July 15, 2014 Lunch Chicken and Rice Soup Dinner Fried Flounder with Pineapple and Mango Salsa,
Tartar Sauce and Fried Potatoes with greens
Breakfast was a quarter seeded cantaloupe with a handful full of
granola in the cavity with the juice of ½ lemon squeezed on it and garnished with three
or four Tbsps. of Trader Joe’s European yogurt.

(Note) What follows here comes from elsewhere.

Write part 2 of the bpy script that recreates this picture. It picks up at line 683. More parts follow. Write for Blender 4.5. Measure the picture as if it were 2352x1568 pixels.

It was a cool wet day so I fixed soup for lunch. I cut up one of the PPI grilled red curry chicken
thighs and about 2 Tbsps. of thinly sliced onion, three small carrots from the
garden, about ½ cup of tofu cut into small cubes, a heaping Tbsp. of white
miso, 2 smashed cloves of garlic, a PPI bag of 7 or eight large basil leaves
sliced into strips, and 2/3 cup of PPI red curry flavored boiled rice into
about five or six cups of water flavored with 1 tsp. of dehydrated chicken
stock, to which I added a six or seven snow peas from the garden and a few leaves
of purslane and a dash of Chinese cooking wine and ground cumin. In about twenty minutes of simmering I had made
four bowls of soup. The PPI rice, which
had been a little undercooked, puffed up and the kernels opened up and took on
the flavor of the soup and tasted delicious.
The combination of Mediterranean and oriental ingredients was terrific.
I worked until 6:30, but Suzette and I discussed dinner hurriedly. We had to cook the flounder filet we had
bought at Pro’s on Sunday. We discussed
and rejected fish tacos, as well as my original idea of an elaborate Swedish
baked dish, ”Fish Au Gratin”, with mashed potatoes and potatoes baked in a
casserole with cheese, cream and butter (we decided to leave that dish for the
winter).
Finally Suzette said, “I will fry it. It can either be fried
or baked.”
I said, “Thanks.
Sounds great.”
In another twenty minutes when I finished and sent off my
document I went to the kitchen and found that Suzette had made a bowl of tartar
sauce and a bowl of mango/pineapple salsa with onions and tomatoes and some of
the pineapple I bought and sliced on Sunday and a mango also bought at Pro’s
Ranch Market on Sunday. Suzette had also
chopped up a PPI baked potato and sautéed it in a skillet with some chopped onion
and was ready to fry the fish with whipped egg in one pie plate and flour in
another, ready to flour and batter the fish.
Suzette asked, “What do you want to do about a green vegetable?”
I replied, “I could go to the garden and pick some chard.”
Suzette said, “Do it quickly.”
So I grabbed a basket and picked a handful of purslane
leaves that have begun to grown again in the dirt in the driveway and beside
the house and then went to the garden and picked some of the new young leaves
of chard from a newly propagating crop in the garden.
I returned and de-stemmed the chard and we spun the chard
and purslane to clean it and Suzette threw the handful of greens into the potato
dish in the skillet and then battered and fried the flounder in about 1/3 inch
of canola oil.
Suzette had already taken care of the beverage selection
also, by fetching two bottles of Negra Modelo from the garage and putting them
into the freezer to chill.
After the fish was fried and laid on a piece of paper towel for a minute to soak up some of the grease, Suzette plated dinner plates with a pile of
the sautéed potatoes, onions and greens and laid a fried flounder filet on the
pile and we took our plates, the beers and bowls of tartar sauce and salsa to the Gazebo in the garden, where we added tartar sauce and mango/pineapple salsa to our plates for a
very colorful dish of food.
Starting with only a filet
of thawed flounder and no idea, Suzette had created a beautiful and delicious
dinner. Since the filet was large ($2.99/lb. at Pro's Ranch Market), so each ate a piece of fried fish and now had two pieces of PPI fried fish for another meal.
As we sat in the garden in the sunny cool sunset of evening eating and watching the two fish chase each other in the pond, we concluded that we were all happy and enjoying the cool dry sunny evening.
The lesson from this evening’s meal is one can make
a beautiful dinner with one meat ingredient, some PPI’s and random ingredients, a moderately productive garden and a little imagination.